Cependant, en apprenant le mariage de sa « muse », le héros se dit finalement heureux « de ne pas avoir à finir [son] horrible rondeau » (HS, 1074). Le voyage prend donc place entre deux vers d’une mauvaise poésie, signalant que, plus que « l’histoire d’une hypothèse », ou qu’un roman, les Voyages et aventures à travers le monde solaire sont tout un poème.
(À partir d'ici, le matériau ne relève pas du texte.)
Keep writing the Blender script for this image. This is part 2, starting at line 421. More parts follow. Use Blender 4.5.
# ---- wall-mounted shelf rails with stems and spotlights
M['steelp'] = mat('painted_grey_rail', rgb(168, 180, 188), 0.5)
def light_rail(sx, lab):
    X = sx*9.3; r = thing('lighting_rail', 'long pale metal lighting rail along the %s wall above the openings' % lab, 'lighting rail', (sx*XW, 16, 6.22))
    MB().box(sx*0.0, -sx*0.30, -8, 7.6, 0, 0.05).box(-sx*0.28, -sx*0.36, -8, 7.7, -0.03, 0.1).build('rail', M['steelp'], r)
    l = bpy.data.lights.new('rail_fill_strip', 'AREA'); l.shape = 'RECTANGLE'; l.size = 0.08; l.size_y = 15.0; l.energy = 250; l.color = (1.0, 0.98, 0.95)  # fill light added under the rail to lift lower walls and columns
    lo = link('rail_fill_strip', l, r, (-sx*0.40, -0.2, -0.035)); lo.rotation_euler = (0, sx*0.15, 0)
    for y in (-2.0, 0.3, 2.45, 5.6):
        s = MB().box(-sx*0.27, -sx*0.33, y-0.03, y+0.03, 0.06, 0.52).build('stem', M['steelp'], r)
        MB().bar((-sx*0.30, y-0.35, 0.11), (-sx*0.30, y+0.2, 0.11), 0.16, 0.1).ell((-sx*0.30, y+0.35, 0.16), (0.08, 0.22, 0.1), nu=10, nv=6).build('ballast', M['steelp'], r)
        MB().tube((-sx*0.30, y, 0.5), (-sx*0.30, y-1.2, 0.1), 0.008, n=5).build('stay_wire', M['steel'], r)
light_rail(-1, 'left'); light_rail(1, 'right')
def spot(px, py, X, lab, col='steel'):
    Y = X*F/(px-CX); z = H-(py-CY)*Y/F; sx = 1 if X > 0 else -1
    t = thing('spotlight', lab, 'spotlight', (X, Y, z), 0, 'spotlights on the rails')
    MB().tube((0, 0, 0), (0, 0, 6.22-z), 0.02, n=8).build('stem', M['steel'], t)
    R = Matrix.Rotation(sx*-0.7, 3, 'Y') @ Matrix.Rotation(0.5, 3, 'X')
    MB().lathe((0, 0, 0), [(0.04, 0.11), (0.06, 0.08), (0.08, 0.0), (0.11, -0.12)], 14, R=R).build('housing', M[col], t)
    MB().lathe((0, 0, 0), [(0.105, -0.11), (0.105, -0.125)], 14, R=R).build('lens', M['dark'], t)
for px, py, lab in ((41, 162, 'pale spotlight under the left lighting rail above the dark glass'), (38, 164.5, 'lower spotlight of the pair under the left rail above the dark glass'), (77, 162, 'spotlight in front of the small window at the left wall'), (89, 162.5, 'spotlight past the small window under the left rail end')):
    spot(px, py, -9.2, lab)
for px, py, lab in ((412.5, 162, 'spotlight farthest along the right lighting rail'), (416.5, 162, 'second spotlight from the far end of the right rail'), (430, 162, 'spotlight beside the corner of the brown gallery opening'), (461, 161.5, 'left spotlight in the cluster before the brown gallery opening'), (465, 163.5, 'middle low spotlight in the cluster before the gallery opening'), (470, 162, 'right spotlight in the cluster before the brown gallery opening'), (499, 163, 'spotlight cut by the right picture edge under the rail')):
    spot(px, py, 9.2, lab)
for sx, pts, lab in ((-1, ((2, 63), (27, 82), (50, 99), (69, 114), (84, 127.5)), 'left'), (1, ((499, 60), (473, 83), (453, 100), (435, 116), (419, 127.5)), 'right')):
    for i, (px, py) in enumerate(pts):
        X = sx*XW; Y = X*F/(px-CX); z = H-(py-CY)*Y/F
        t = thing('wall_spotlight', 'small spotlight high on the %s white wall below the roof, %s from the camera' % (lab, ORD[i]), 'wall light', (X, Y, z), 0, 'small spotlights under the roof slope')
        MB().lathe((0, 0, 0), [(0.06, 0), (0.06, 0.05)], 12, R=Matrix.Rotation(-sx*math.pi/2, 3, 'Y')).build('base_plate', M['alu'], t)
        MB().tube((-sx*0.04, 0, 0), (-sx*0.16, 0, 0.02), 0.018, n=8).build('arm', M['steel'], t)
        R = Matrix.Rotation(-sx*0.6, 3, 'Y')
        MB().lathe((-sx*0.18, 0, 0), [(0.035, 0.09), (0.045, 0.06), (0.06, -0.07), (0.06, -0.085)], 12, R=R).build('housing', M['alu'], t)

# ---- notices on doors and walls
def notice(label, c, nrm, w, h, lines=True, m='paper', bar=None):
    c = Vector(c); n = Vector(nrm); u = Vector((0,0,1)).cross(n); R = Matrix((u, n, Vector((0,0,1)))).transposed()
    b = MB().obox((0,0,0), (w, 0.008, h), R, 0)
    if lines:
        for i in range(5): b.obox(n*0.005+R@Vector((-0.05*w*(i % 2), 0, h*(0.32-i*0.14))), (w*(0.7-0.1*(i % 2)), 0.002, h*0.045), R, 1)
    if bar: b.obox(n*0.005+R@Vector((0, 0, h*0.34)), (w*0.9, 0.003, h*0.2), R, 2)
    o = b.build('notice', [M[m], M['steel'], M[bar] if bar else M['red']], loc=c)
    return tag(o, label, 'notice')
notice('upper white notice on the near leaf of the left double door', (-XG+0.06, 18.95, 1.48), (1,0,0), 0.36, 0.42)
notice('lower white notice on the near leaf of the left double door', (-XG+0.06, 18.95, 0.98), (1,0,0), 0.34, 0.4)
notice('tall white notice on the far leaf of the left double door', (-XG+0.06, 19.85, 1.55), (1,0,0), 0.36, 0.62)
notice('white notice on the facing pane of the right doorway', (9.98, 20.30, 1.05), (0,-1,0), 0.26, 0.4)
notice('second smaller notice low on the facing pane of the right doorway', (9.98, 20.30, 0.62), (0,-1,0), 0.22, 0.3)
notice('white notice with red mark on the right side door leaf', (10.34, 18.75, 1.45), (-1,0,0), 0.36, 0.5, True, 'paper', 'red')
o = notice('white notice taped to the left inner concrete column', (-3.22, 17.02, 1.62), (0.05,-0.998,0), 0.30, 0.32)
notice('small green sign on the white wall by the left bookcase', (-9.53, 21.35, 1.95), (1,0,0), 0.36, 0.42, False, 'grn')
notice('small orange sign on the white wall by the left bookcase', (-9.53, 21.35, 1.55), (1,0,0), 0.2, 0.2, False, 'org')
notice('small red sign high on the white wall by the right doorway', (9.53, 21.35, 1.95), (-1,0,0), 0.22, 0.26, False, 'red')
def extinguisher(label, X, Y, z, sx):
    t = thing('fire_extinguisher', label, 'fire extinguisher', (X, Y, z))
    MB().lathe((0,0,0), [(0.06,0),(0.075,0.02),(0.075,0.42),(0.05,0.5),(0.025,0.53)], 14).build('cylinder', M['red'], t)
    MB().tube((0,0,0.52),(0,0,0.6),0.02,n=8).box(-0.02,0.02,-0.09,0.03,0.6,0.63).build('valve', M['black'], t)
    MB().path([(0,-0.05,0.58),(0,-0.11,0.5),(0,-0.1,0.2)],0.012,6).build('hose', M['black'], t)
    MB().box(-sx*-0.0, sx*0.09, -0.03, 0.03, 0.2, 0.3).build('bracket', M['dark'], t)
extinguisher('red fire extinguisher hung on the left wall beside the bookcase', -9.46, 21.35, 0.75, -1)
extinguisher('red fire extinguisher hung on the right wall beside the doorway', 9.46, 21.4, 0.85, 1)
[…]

Les allusions à Cyrano ou aux autres voyages imaginaires, sont donc moins à lire comme l’affirmation d’une parenté littéraire ou, à l’inverse, comme le refus d’un héritage poétique, que comme les indices d’une réflexion sur l’écriture d’un voyage interplanétaire au XIXe siècle. Cette destination a longtemps été synonyme de merveilleux (et l’est encore), comment peut-elle se satisfaire d’une esthétique simplement réaliste ? La question se cristallise autour de l’opposition de la science et de la fantaisie. La fantaisie n’est niée que pour mieux envahir le récit. Mais cette problématique, d’abord esthétique, est mise en scène dans le roman lui-même, à travers les personnages notamment. C’est cette fracture qui exhibe la dimension poétique du texte, au sens propre : elle souligne la part de création littéraire à l’œuvre et l’intègre à l’histoire narrée. Cette mise en abyme n’amène pas de résolution, mais relève du constat : celui d’un balancement incessant, d’une hésitation inquiète entre deux postures : du prosaïsme à la fantaisie, du positivisme au rêve ou à la désillusion. La vision vernienne est moins une prophétie que l’expression d’une conscience aigue de cette fracture nouvelle qui naît de la confrontation de la science et de la littérature. Le choix du genre du récit de voyage qui, chez Cyrano permettait une forme d’ouverture indéfinie sur les pouvoirs de la science et de l’imagination, se trouve ici renouvelé. Sa structure circulaire permet de souligner les limites de la vision, de l’enclore dans un espace qui finalement n’est que textuel : celui d’un poème.